We walked across the famed bridge, stared up in awe at the clever handy work of those industrious Romans, and looked down again to see where my precocious young lady had gone, oh right there, behind my left leg. Why are children always hiding behind adult legs -- that's the last place we'd look. Oh, that's why. Now I get it.

We continued our walk along the river, picking up stones and tossing them into the eau (Fancy Nancy would want me to tell you that that's a fancy word for "water'). On the other side of a U-turn in the pathway, we all spied steps leading upward to the heavens. My girl was the first to sprint up a dozen with her chubby legs, pause, and excitedly motion for my wife and I to follow suit. She was, even then, leading the way forward.

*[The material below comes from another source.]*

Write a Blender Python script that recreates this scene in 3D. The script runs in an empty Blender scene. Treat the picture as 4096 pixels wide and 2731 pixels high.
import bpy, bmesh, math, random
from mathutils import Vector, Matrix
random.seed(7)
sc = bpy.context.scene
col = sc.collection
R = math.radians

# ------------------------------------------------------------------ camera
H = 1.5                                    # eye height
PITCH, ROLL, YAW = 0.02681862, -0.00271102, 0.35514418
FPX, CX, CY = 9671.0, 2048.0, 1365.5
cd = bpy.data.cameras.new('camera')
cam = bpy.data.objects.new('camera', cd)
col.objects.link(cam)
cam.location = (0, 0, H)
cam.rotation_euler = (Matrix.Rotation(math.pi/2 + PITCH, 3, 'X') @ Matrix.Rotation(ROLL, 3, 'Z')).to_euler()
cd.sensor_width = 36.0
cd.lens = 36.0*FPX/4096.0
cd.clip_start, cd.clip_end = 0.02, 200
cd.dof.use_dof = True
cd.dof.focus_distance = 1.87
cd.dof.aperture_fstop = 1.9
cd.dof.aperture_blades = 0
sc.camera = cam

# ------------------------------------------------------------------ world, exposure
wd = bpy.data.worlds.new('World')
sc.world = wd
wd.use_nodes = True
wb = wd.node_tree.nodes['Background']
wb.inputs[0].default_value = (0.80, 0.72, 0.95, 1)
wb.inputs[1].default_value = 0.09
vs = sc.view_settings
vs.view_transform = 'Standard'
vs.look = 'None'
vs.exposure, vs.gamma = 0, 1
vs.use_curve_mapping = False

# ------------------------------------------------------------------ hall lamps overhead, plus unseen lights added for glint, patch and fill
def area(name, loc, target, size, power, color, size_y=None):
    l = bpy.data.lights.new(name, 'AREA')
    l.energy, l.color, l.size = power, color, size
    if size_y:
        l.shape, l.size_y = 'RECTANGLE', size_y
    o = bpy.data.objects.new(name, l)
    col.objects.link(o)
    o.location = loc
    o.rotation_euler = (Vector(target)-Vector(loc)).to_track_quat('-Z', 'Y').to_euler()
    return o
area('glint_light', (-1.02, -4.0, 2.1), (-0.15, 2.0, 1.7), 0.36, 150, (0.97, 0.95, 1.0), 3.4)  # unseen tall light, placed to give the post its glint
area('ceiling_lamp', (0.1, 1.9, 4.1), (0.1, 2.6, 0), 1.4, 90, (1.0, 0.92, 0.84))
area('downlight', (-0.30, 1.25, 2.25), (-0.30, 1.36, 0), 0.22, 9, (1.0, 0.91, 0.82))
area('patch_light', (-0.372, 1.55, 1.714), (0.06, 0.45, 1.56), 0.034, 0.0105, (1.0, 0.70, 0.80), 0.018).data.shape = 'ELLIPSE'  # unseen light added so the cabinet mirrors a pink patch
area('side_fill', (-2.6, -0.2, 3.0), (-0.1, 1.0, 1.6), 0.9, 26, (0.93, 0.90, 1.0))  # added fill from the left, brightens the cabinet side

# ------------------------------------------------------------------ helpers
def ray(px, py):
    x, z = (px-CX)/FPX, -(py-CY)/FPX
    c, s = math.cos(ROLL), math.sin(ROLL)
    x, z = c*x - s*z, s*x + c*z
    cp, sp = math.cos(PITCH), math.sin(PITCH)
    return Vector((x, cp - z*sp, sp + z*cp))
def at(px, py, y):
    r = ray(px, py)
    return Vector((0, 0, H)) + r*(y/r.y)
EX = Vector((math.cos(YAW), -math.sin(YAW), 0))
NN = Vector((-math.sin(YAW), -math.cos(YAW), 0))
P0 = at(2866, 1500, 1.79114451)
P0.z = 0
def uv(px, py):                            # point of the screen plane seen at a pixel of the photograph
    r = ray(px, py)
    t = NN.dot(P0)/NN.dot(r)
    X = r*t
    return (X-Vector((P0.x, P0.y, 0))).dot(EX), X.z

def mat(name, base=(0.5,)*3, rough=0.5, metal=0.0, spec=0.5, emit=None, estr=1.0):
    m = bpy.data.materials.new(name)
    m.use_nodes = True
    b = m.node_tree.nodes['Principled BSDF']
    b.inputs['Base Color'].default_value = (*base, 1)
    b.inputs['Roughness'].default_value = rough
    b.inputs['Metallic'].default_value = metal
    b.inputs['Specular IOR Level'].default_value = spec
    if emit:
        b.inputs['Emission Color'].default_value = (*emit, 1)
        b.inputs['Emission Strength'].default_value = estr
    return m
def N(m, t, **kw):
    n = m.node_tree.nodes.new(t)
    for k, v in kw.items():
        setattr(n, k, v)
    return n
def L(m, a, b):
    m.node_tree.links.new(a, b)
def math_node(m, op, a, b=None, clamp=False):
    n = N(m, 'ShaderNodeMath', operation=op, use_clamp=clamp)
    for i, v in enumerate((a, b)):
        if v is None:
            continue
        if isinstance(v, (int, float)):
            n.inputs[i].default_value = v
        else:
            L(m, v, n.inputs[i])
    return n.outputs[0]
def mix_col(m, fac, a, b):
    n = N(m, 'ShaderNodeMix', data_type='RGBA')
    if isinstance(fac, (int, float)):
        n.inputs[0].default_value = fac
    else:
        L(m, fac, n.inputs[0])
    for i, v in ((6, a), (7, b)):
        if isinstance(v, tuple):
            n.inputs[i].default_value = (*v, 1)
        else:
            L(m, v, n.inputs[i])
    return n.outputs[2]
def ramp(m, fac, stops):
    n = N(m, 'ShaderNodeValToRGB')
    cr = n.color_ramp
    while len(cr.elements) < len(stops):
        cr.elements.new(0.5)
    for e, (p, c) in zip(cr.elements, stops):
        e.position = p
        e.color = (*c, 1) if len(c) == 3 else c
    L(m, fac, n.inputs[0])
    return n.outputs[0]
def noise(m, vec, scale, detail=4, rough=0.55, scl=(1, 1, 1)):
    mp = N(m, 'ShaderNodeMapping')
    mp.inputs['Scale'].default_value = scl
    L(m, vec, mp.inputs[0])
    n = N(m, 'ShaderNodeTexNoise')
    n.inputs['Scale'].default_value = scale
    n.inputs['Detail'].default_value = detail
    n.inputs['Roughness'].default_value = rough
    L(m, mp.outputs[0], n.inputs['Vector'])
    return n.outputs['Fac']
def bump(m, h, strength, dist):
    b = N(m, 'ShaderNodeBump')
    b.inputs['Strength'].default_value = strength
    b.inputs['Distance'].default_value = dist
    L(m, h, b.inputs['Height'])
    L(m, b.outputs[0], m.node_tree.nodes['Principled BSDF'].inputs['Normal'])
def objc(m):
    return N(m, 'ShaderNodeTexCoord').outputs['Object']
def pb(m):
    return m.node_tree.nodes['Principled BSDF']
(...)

She stopped to pose for pictures along the way up the side of the hill, photographs that, in her bright blue long sleeved shirt, would end up being some of the best I'd ever snap of her or of anything before or since, and then the paved portion of the trail disappeared without warning and we continued forward on dirt and through bushes. Just us and the birds, getting closer to the sky. We couldn't stop, not yet, there was more of everything to explore, so higher we climbed. When the pinnacle was reached, we looked down on the impressive aqueduct as friends and countrymen might have many centuries earlier. Precisely at that moment, while we all caught our breath from the hike and from the sight of a structure so awe inspiring, my 2 1/2-year-old proclaimed, literally from the tallest mountain, "I have to go potty."

At times during the weeks and months after she'd ditched diapers and grew out of the need for Pull Ups, I'd still have one in the bag, a relic from what seemed like another time and place, and I'd have her put it on, drop her número deux, and we'd joke together that she was still a tiny baby. My girl found this hilarious and, thankfully, it never caused a relapse in her potty training. But at Pont du Gard on this day there was no leftover Pamper or Huggie to be found, so we did what we had to do: my toddler dropped trou and dropped a deuce outdoors in France. When in Rome, as they say.

My first-born daughter's unique tradition of leaving behind, um, pieces of herself in France would continue five years later when one of her loose teeth was actually lost in Paris. I danced circles around her tears that night in the hotel and poetically explained why that's the most magical place EVER to lose a tooth. It worked. While she's lost some of herself abroad, she's been bequeathed a pair of anecdotes to regale her friends and family for the rest of her days. A more than fair trade.

Fatherhood is full of unscripted moments like these. To excel at it, or at least to keep our heads above water, we dads must be nimble enough every single day to make hyper quick decisions as we zigzag through this or that or the other thing, and sometimes, we must allow, nay, encourage our little kids to poop on the side of a mountain overlooking a Roman treasure. Pass the fig leaves. That's how we roll.

*Remind me to tell you about what my youngest child once gave back to Malibu. Yuck.